> Given request: Below are records; please set down exactly the lines from the first through the one containing "tag(frame, 'blue steel".

[3D scene scripts]

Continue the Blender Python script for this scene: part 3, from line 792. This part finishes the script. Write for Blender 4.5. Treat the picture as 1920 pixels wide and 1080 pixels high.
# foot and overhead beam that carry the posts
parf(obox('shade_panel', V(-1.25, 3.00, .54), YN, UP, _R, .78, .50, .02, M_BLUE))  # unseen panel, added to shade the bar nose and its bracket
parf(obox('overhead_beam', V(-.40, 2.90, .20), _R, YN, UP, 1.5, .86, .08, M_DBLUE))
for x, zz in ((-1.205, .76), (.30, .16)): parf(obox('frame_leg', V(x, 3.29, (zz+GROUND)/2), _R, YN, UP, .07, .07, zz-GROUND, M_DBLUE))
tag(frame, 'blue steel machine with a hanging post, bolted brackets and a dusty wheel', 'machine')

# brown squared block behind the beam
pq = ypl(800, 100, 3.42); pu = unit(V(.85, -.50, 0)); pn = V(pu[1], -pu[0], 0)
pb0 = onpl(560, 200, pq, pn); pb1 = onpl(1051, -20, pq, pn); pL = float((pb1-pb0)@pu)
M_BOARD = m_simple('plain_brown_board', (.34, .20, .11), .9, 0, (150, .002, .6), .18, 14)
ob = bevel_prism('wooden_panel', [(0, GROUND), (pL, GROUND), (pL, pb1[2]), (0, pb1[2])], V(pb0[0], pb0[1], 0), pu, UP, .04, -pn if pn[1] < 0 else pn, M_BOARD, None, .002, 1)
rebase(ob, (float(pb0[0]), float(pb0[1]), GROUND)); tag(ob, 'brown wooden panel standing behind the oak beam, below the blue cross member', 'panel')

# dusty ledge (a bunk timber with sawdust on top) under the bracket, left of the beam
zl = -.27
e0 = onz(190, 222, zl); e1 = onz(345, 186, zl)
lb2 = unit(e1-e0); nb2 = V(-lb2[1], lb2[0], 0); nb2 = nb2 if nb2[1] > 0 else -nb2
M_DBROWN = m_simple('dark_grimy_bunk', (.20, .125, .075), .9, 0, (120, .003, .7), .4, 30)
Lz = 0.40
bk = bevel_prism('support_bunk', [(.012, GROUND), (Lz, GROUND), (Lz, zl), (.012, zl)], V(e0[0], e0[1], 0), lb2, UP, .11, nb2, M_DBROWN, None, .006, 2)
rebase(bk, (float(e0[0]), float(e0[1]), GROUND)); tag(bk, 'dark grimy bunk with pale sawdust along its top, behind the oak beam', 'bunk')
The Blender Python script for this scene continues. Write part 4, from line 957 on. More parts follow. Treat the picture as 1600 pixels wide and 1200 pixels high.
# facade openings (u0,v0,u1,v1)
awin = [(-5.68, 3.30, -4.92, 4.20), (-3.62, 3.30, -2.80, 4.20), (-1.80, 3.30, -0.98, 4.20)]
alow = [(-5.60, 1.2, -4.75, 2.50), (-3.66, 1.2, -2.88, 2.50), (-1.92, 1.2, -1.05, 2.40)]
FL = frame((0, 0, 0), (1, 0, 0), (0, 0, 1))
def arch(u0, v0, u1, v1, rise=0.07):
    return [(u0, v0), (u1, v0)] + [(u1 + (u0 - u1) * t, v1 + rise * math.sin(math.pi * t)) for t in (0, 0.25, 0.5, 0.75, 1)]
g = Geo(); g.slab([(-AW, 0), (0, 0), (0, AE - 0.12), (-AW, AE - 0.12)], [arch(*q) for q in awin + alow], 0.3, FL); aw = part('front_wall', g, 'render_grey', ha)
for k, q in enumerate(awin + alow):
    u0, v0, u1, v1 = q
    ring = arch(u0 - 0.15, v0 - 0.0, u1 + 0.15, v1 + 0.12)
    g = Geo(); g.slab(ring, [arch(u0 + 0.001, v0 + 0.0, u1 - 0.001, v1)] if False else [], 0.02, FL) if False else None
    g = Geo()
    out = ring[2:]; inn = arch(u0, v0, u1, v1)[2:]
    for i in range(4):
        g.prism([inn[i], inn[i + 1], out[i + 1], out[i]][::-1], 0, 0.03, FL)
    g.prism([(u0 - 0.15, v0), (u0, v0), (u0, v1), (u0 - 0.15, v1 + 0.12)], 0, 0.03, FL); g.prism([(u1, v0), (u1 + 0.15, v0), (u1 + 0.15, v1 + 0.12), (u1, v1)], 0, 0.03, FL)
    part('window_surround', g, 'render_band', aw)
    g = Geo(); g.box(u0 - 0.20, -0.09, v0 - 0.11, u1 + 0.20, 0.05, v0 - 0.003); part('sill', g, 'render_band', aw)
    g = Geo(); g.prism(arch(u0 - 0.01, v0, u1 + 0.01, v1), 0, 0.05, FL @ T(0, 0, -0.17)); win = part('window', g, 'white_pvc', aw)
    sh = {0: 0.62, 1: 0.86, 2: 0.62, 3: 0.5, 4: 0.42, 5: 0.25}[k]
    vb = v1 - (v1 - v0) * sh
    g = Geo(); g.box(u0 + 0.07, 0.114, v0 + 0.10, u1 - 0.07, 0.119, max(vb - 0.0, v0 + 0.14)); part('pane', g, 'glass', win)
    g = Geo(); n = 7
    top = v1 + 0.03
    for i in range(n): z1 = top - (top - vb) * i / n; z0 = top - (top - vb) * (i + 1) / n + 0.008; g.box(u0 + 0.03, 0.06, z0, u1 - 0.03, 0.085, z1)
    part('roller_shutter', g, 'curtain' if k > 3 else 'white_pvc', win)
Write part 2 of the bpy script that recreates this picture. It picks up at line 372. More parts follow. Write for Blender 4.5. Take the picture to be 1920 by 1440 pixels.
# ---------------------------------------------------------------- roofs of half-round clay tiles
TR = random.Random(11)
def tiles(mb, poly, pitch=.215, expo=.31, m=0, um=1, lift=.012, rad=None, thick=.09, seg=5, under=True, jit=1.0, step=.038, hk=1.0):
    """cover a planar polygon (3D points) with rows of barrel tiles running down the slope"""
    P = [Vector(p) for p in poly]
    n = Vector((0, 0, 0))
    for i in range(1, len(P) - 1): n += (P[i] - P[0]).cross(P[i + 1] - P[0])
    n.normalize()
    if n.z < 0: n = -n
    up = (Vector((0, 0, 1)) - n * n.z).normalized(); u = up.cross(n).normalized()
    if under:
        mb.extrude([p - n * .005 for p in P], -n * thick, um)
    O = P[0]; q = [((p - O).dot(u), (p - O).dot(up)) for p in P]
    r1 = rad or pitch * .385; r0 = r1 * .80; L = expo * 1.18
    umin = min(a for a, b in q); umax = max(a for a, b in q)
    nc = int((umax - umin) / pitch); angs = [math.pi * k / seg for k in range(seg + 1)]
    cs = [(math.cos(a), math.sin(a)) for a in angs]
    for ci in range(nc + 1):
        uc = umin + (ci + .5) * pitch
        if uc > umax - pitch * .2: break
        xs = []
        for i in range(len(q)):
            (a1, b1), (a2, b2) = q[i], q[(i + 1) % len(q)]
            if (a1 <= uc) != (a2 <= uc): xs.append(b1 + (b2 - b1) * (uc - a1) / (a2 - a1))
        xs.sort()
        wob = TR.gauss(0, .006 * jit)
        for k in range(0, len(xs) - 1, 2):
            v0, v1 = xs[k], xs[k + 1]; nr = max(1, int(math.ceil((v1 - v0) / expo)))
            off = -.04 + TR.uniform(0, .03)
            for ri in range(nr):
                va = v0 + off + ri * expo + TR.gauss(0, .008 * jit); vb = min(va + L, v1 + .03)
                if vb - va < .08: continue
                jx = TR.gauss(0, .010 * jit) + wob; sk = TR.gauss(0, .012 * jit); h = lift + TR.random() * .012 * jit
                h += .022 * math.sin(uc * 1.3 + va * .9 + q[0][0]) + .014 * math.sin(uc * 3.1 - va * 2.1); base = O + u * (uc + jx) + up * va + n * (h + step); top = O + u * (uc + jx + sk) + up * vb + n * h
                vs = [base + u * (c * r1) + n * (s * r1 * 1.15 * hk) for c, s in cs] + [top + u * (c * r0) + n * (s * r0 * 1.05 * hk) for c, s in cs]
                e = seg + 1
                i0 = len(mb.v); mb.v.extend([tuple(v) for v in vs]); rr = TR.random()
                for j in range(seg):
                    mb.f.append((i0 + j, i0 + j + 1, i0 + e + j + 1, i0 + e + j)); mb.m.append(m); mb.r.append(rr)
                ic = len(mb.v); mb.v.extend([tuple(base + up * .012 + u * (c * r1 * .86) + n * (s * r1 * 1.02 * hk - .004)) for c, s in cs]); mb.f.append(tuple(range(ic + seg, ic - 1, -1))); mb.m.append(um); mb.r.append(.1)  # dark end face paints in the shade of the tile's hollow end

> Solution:
Continue the Blender Python script for this scene: part 3, from line 792. This part finishes the script. Write for Blender 4.5. Treat the picture as 1920 pixels wide and 1080 pixels high.
# foot and overhead beam that carry the posts
parf(obox('shade_panel', V(-1.25, 3.00, .54), YN, UP, _R, .78, .50, .02, M_BLUE))  # unseen panel, added to shade the bar nose and its bracket
parf(obox('overhead_beam', V(-.40, 2.90, .20), _R, YN, UP, 1.5, .86, .08, M_DBLUE))
for x, zz in ((-1.205, .76), (.30, .16)): parf(obox('frame_leg', V(x, 3.29, (zz+GROUND)/2), _R, YN, UP, .07, .07, zz-GROUND, M_DBLUE))
tag(frame, 'blue steel machine with a hanging post, bolted brackets and a dusty wheel', 'machine')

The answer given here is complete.